## Start
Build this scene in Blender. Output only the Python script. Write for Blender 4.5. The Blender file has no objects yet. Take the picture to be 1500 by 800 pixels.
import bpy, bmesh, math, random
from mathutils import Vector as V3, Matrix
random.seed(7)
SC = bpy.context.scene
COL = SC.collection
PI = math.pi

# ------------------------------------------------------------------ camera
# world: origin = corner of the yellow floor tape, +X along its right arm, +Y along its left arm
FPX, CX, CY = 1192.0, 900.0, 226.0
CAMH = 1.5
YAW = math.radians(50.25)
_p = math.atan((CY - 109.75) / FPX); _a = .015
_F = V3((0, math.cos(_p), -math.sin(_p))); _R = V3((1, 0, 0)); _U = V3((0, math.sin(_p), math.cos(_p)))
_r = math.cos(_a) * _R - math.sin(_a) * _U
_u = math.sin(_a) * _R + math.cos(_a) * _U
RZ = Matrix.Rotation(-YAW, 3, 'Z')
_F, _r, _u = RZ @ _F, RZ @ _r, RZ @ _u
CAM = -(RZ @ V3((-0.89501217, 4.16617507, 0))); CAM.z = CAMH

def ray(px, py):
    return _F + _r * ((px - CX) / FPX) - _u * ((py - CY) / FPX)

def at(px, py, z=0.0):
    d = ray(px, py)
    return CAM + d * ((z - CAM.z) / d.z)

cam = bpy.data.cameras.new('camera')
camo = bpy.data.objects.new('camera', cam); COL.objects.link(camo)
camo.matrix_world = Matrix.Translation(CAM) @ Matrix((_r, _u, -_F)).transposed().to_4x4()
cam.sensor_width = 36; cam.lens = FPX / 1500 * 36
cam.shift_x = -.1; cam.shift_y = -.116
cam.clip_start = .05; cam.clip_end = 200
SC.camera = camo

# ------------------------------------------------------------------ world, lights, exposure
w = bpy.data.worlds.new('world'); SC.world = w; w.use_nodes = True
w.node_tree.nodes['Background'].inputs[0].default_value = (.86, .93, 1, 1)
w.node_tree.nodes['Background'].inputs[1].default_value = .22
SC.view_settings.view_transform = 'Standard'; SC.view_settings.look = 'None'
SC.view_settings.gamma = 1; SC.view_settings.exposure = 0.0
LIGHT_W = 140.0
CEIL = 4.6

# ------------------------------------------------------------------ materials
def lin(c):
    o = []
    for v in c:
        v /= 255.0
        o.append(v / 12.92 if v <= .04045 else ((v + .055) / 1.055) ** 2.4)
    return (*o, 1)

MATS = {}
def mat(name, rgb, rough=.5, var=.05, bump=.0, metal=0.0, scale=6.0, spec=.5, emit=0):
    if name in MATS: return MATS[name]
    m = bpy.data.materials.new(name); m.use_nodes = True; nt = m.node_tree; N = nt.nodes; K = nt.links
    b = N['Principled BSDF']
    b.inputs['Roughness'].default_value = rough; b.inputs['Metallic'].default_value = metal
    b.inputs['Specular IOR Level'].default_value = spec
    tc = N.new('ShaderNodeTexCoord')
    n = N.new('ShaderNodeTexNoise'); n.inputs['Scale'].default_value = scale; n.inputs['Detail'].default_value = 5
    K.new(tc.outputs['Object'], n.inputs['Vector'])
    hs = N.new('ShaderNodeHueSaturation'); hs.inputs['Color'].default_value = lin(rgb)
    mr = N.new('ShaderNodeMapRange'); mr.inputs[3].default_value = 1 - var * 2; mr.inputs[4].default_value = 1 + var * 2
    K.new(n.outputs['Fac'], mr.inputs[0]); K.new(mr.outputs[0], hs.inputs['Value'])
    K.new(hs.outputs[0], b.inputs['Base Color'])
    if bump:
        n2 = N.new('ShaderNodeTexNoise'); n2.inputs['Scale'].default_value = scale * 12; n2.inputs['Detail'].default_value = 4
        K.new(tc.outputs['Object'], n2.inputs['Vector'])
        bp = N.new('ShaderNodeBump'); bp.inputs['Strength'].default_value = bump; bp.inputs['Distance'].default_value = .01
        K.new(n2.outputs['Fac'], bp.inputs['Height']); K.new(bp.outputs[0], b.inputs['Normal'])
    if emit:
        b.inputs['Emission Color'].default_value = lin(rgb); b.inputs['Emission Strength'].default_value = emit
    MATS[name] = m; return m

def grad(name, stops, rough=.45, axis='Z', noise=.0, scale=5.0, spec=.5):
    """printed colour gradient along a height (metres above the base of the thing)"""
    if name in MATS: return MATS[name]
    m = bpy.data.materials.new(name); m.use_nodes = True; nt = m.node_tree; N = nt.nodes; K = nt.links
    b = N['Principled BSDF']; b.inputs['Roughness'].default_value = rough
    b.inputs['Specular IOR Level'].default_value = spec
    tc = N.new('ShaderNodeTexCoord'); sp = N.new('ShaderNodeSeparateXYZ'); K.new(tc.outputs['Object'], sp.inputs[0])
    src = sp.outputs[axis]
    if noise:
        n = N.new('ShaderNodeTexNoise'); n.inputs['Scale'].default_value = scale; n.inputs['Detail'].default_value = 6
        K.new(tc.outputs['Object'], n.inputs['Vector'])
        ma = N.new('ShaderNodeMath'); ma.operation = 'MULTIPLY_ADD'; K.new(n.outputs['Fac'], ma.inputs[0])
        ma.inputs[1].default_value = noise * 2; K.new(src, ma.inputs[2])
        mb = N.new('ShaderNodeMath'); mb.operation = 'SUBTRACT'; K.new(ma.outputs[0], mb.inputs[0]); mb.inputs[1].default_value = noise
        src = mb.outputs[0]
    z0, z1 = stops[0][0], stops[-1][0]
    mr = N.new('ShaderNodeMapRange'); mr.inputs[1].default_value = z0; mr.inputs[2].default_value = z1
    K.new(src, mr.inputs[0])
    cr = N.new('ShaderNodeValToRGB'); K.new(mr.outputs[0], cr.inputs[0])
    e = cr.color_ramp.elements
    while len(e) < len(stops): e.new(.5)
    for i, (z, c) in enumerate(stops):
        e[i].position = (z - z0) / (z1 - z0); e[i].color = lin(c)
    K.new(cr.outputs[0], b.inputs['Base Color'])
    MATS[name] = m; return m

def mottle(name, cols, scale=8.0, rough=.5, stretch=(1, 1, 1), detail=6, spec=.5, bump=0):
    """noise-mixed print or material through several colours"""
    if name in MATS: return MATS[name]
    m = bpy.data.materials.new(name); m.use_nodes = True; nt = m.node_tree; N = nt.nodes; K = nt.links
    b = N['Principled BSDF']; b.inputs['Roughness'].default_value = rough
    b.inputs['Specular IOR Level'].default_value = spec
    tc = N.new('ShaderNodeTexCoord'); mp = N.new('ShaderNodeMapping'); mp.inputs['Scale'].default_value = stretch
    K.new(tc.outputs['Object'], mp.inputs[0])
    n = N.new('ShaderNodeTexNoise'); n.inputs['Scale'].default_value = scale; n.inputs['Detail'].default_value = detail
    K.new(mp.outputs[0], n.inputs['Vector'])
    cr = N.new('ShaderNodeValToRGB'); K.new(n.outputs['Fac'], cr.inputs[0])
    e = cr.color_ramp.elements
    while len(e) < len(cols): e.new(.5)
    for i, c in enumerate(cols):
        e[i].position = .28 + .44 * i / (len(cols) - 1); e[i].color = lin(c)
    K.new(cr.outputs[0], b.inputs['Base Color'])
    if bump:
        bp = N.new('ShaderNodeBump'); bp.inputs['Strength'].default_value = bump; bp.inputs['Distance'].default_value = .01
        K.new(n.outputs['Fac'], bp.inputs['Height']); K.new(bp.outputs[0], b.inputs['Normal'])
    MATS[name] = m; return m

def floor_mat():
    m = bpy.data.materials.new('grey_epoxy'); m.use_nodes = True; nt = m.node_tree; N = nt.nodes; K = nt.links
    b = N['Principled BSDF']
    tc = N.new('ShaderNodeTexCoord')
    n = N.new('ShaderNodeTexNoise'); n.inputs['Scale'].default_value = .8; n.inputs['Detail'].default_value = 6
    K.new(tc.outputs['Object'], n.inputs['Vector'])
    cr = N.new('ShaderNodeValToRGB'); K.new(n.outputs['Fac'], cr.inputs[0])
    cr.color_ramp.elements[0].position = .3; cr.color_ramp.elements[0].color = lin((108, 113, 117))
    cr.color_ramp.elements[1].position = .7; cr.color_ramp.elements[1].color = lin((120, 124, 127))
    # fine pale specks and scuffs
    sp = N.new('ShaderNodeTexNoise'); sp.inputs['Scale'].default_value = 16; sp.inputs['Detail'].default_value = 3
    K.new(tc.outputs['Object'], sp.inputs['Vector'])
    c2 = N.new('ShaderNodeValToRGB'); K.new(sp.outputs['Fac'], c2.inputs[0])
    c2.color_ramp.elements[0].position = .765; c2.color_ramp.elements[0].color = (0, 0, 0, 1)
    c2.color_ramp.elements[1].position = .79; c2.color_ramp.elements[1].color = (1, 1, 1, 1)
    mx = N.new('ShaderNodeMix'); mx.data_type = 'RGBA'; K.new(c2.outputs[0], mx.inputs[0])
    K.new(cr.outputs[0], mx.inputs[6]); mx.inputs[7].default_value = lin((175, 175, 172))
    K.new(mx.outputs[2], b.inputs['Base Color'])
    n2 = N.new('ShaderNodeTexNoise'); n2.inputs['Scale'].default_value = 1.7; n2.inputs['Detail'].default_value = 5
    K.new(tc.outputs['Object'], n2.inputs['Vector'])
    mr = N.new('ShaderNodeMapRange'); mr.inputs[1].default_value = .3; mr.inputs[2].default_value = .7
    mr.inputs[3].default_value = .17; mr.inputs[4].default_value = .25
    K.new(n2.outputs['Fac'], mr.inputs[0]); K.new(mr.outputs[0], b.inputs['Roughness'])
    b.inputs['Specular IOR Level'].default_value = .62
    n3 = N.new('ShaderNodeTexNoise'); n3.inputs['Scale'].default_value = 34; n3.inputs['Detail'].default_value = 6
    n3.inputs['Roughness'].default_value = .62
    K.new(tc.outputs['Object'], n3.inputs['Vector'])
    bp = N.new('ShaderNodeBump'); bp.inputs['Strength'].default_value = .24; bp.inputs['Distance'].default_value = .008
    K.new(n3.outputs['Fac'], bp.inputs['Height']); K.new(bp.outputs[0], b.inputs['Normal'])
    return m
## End
Only the lines from the beginning of the material above through the line with "SC.camera = camo" are wanted; extract them exactly.

* _Exercise solution_
Build this scene in Blender. Output only the Python script. Write for Blender 4.5. The Blender file has no objects yet. Take the picture to be 1500 by 800 pixels.
import bpy, bmesh, math, random
from mathutils import Vector as V3, Matrix
random.seed(7)
SC = bpy.context.scene
COL = SC.collection
PI = math.pi

# ------------------------------------------------------------------ camera
# world: origin = corner of the yellow floor tape, +X along its right arm, +Y along its left arm
FPX, CX, CY = 1192.0, 900.0, 226.0
CAMH = 1.5
YAW = math.radians(50.25)
_p = math.atan((CY - 109.75) / FPX); _a = .015
_F = V3((0, math.cos(_p), -math.sin(_p))); _R = V3((1, 0, 0)); _U = V3((0, math.sin(_p), math.cos(_p)))
_r = math.cos(_a) * _R - math.sin(_a) * _U
_u = math.sin(_a) * _R + math.cos(_a) * _U
RZ = Matrix.Rotation(-YAW, 3, 'Z')
_F, _r, _u = RZ @ _F, RZ @ _r, RZ @ _u
CAM = -(RZ @ V3((-0.89501217, 4.16617507, 0))); CAM.z = CAMH

def ray(px, py):
    return _F + _r * ((px - CX) / FPX) - _u * ((py - CY) / FPX)

def at(px, py, z=0.0):
    d = ray(px, py)
    return CAM + d * ((z - CAM.z) / d.z)

cam = bpy.data.cameras.new('camera')
camo = bpy.data.objects.new('camera', cam); COL.objects.link(camo)
camo.matrix_world = Matrix.Translation(CAM) @ Matrix((_r, _u, -_F)).transposed().to_4x4()
cam.sensor_width = 36; cam.lens = FPX / 1500 * 36
cam.shift_x = -.1; cam.shift_y = -.116
cam.clip_start = .05; cam.clip_end = 200
SC.camera = camo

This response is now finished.